All my best from J.M., Mama Metafora

The Original MAMA METAFORA BISCOTTI recipe:
This recipe yields about 36 biscotti. Ingredients: 2 cups flour; 2/3 cup sugar; ½ teaspoon baking soda; 1/8 teaspoon salt; 3 large eggs; 1 cup whole roasted almonds (with skin). [To roast almonds, place them on an ungreased cookie sheet. Bake at 350 degrees until aroma is released, basically 10 or more minutes – be sure to check them, for nuts burn easily. Let cool a bit before using.]
Preheat oven to 350 degrees. Grease a cookie sheet (or use parchment or silpat).

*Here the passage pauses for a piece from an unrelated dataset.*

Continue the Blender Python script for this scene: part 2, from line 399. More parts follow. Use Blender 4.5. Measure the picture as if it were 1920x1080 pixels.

In a mixing bowl, whisk to mix dry ingredients: flour, sugar, baking soda, and salt. Add eggs and mix with a wooden spoon or hands; then, mix in the nuts. Divide the dough in half, and shape into two logs approximately 10” long by 3 1/2” wide. Bake for 20 minutes, turning cooking sheet after 10 minutes. Cool slightly, and then slice each loaf into 18 slices. Place slices upright (bottom of the cookie down) leaving at least half an inch between slices (this eliminates the unnecessary step of turning the cookies over half way through the baking process). Bake for 20 minutes, again turning around the cookie sheet after the first ten minutes in order to ensure even baking. Biscotti – meaning “twice baked” – can vary in the time of this second baking (according to taste and elevation). Probably the most difficult part of biscotti is the judgment call about when it is done. I like mine crisp, others softer; you will want to do a bit of testing for best results. Cool on rack.
Here is a simple tasty dish to enhance any meal – a SAUTÉD CARROTS recipe:
We first tasted these deliciously simple carrots when we lived in England for a year and visited friends the Hagopians in Branbury Cross near Oxford; the recipe stems from their teaching days near Paris in the decade after World War II. Green beans are also excellent cooked in this way.
Ingredients: 1 pound fresh carrots, peeled, halves or quartered long-ways (depending on size of carrots), and cut into 2 or 3 inch lengths; 2 cloves of garlic, squeezed or minced; 1 ½ tablespoons extra virgin olive oil.
Steam the cut carrots for 10 to 15 minutes, depending on how firm or tender you would like them. When done, heat oil and garlic together in a frying pan, under high heat. Add the carrots and stir fry until the edges of the carrots show small signs of browning, about 3 minutes. Remove from heat and serve.